*EXERCISE DESCRIPTION*.
Each line from the top of the listing through the one holding "COL = scene.collection" should be restated word for word, with nothing added and no pictures.

* start *

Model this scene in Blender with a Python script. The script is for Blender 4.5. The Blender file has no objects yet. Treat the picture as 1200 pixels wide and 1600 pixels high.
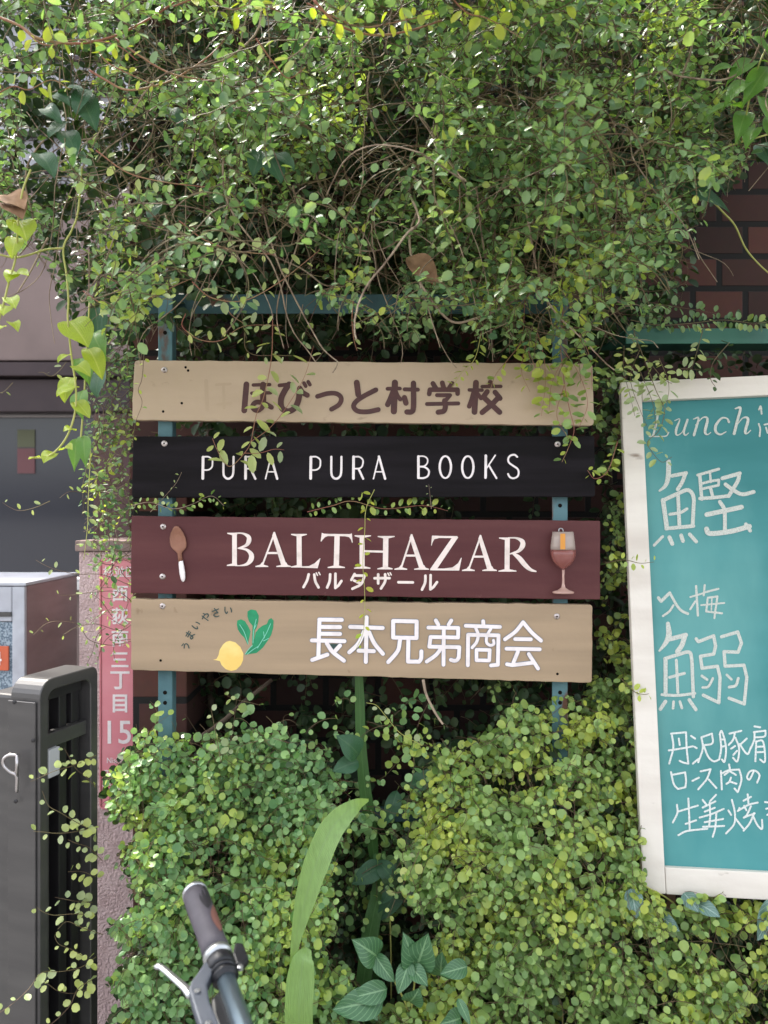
import bpy, bmesh, math, random
import numpy as np
from mathutils import Vector, Matrix
R = math.radians
rng = np.random.default_rng(7); random.seed(7)
scene = bpy.context.scene
COL = scene.collection

# ------------------------------------------------------------------ camera
F = 1202.0                      # focal length in photo pixels (1200 x 1600)
CAMZ = 1.5
cd = bpy.data.cameras.new('camera')
cam = bpy.data.objects.new('camera', cd); COL.objects.link(cam)
cam.location = (0, 0, CAMZ); cam.rotation_euler = (R(90), 0, 0)
cd.sensor_fit = 'VERTICAL'; cd.sensor_height = 36; cd.sensor_width = 36
cd.lens = 36 * F / 1600
cd.clip_start = 0.05; cd.clip_end = 500
cd.dof.use_dof = True; cd.dof.focus_distance = 1.47; cd.dof.aperture_fstop = 4.2
scene.camera = cam
# ------------------------------------------------------------------ sky, sun
SUN = Vector((-0.55, 0.55, 1.25)).normalized()      # direction to the sun: behind the wall, upper left
el = math.asin(SUN.z); az = math.atan2(SUN.x, SUN.y)
w = bpy.data.worlds.new('World'); scene.world = w; w.use_nodes = True
nt = w.node_tree; nt.nodes.clear()
out = nt.nodes.new('ShaderNodeOutputWorld'); bg = nt.nodes.new('ShaderNodeBackground')
sky = nt.nodes.new('ShaderNodeTexSky'); sky.sky_type = 'NISHITA'; sky.sun_disc = False
sky.sun_elevation = el; sky.sun_rotation = az; sky.dust_density = 4.0; sky.air_density = 1.0
hs = nt.nodes.new('ShaderNodeHueSaturation'); hs.inputs['Saturation'].default_value = 0.3
nt.links.new(sky.outputs[0], hs.inputs['Color']); nt.links.new(hs.outputs[0], bg.inputs[0])
bg.inputs[1].default_value = 0.15
nt.links.new(bg.outputs[0], out.inputs[0])
sl = bpy.data.lights.new('sun', 'SUN'); sl.energy = 2.2; sl.angle = R(2.5); sl.color = (1, .95, .86)
so = bpy.data.objects.new('sun', sl); COL.objects.link(so)
so.rotation_euler = SUN.to_track_quat('Z', 'Y').to_euler(); so.location = (-3, 3, 8)
vs = scene.view_settings
vs.view_transform = 'Standard'; vs.look = 'None'; vs.gamma = 1; vs.exposure = 2.35
scene.cycles.max_bounces = 7; scene.cycles.diffuse_bounces = 4; scene.cycles.transparent_max_bounces = 12
scene.cycles.caustics_reflective = False; scene.cycles.caustics_refractive = False

# ------------------------------------------------------------------ helpers
def P(px, py, d):
    return Vector(((px - 600) * d / F, d, CAMZ - (py - 800) * d / F))

def srgb(r, g, b):
    f = lambda c: (c / 255 / 12.92) if c / 255 <= .04045 else ((c / 255 + .055) / 1.055) ** 2.4
    return (f(r), f(g), f(b), 1)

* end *

*SOLUTION*.
Model this scene in Blender with a Python script. The script is for Blender 4.5. The Blender file has no objects yet. Treat the picture as 1200 pixels wide and 1600 pixels high.
import bpy, bmesh, math, random
import numpy as np
from mathutils import Vector, Matrix
R = math.radians
rng = np.random.default_rng(7); random.seed(7)
scene = bpy.context.scene
COL = scene.collection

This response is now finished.